Saturday, June 18, 2016

Pause for a moment of silence . . .

The Rabbi Jesus awoke early in the morning and walked the short distance to the temple, where he sat down with an early arriving temple crowd and began to teach.  The religious leaders  of the day thought this Rabbi to be too soft on sin, too quick to excuse behaviors prohibited by the religious laws. He would accept anybody doing anything,  That is why the crowds were coming to him.  With this teacher, anything goes.  Who wouldn't love to be judged by that rule?

As the Rabbi was teaching, several of the religious leaders appeared in the temple courtyard, walking toward him with purpose.  They were dragging a woman with them.  

"Teacher," one of the religious leaders, the spokesman of the group, addressed Jesus.  No howdy, good-morning, howyadoing, or shalom with this group.  They were all business.

"This woman was caught in the act of adultery."   The group of men looked with disdain at the woman they had captured.  I will leave it to you to ponder the questions this declaration raises.  How was she caught?  Who caught her?  Doesn't it take two to tango?  Where is the man?

"In the Law, Moses commanded us to stone such women,"  the group spokesman continued. A no-frills opening statement, unfortunately flawed by an omission of law.  Actually the Law of Moses was more enlightened than that.  It required that both the man and the woman be stoned to death. Equal treatment under the law.  Apparently the man had worked a deal and turned state's evidence.  But the law of Moses had been broken. The woman must be stoned to death.  The religious leader then fixed his gaze on Jesus and spoke.

"Now what do you say?"  

Jesus was silent. Bending down, he doodled in the dirt with his finger. The religious leaders continued to question the Rabbi.  Jesus said nothing. He just looked down at the dirt and doodled.

There are times when it seems God is saying nothing. God is frustratingly quiet.

We should probably give thanks for the silence, the incredible grace of God's restraint.

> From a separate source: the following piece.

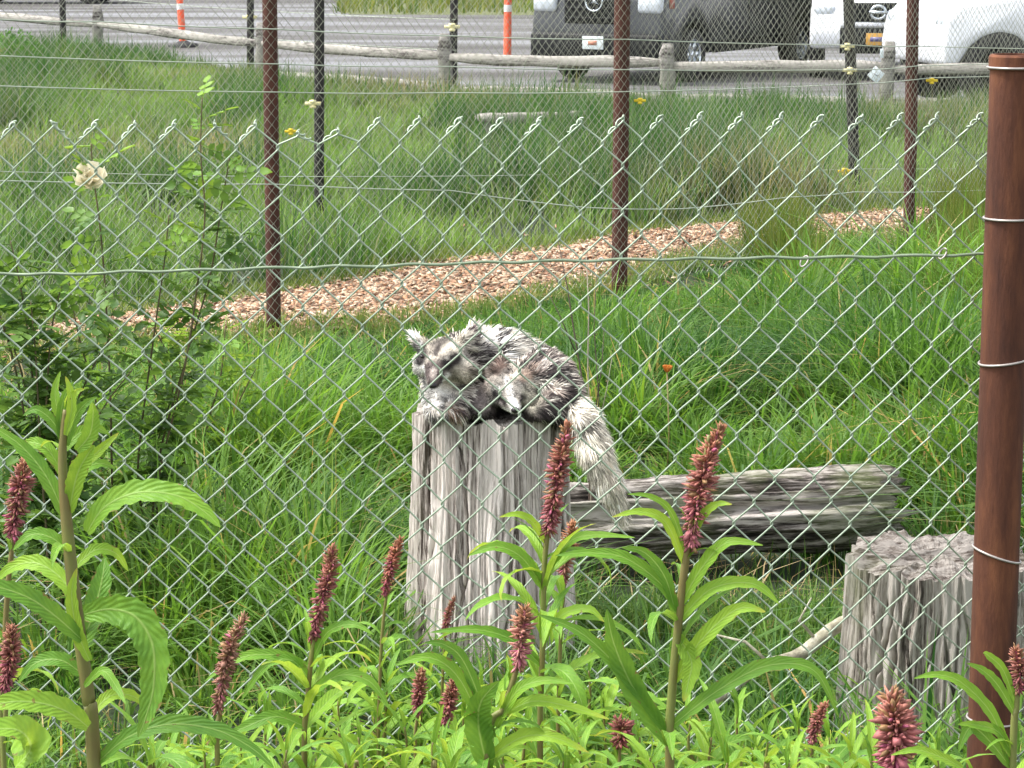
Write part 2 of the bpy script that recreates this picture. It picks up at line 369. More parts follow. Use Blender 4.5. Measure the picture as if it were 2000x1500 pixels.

With our deadly stones easily within the God's reach,  God bends down and listens as we approach self-righteously with our perverted, self-serving version of the law handed down to Moses, waving it furiously in Jesus' face, explaining to the Rabbi how the law is supposed to work. 

And God is quiet.

While we angrily judge and accuse, using God as our authority, insisting that appropriate punishment be meted out for the other, God's children whom we have judged and condemned. 

And God is quiet.

While we embrace lies to support our judgments, without question, because our all important judgments cannot be supported by truth.  So we bury the truth under our pile of stones.

After awhile Jesus lifted his head and returned the gaze of the man.

"If any one of you is without sin, let him be the first to throw a stone at her."  Then Jesus returned to his doodling.

Man, that is maddening, isn't it?

The accusing group of men left, not as a group, but one by one, the oldest first, then down to the youngest, till no one was left but Jesus and the woman.  Jesus stood up and asked the woman, "Woman, where are they?  Has no one condemned you?"

"No one, sir," she said.

"Then neither do I condemn you," Jesus said.  "Now go and leave your life of sin."

Perfect truth. Perfect grace.  The woman's life was saved by the insightful response of Jesus.  True enough.  But in our arrogance we sometimes fail to claim the other, equally significant grace.  The lives of the men who held the stones may have been saved as well. It depends on what each did later.  Like so many of the stories of Jesus, we don't know how the characters' stories ended.  Perhaps that is so we can make them our stories. Maybe we are supposed to write the endings of the stories with our lives.

I am disturbed by my own silence these days.  I am angry in my soul.  I wish that in my silence I could discover the kind of grace that Jesus offered all who were in his presence in the courtyard that morning.  But my silence is not so holy or noble.  It is mostly to avoid the pitfall of gathering my own pile of stones to throw out of anger.

But maybe Jesus was angry in the silence as well.  Maybe the period of silence was necessary, not to suppress the anger, but to allow it to be directed with God's love, grace, truth and wisdom.  So that it was possible to change the hearts of all present.

So maybe it's okay to be angry.  But not as an excuse to judge, divide, injure or kill.  Maybe it takes the energy of our anger to do the hard work of love sometimes.

I don't know.  I do know that much. But at my age, according to the story, I should be dropping my stones and walking away first, whatever that means.

Maybe I need to work on my doodling.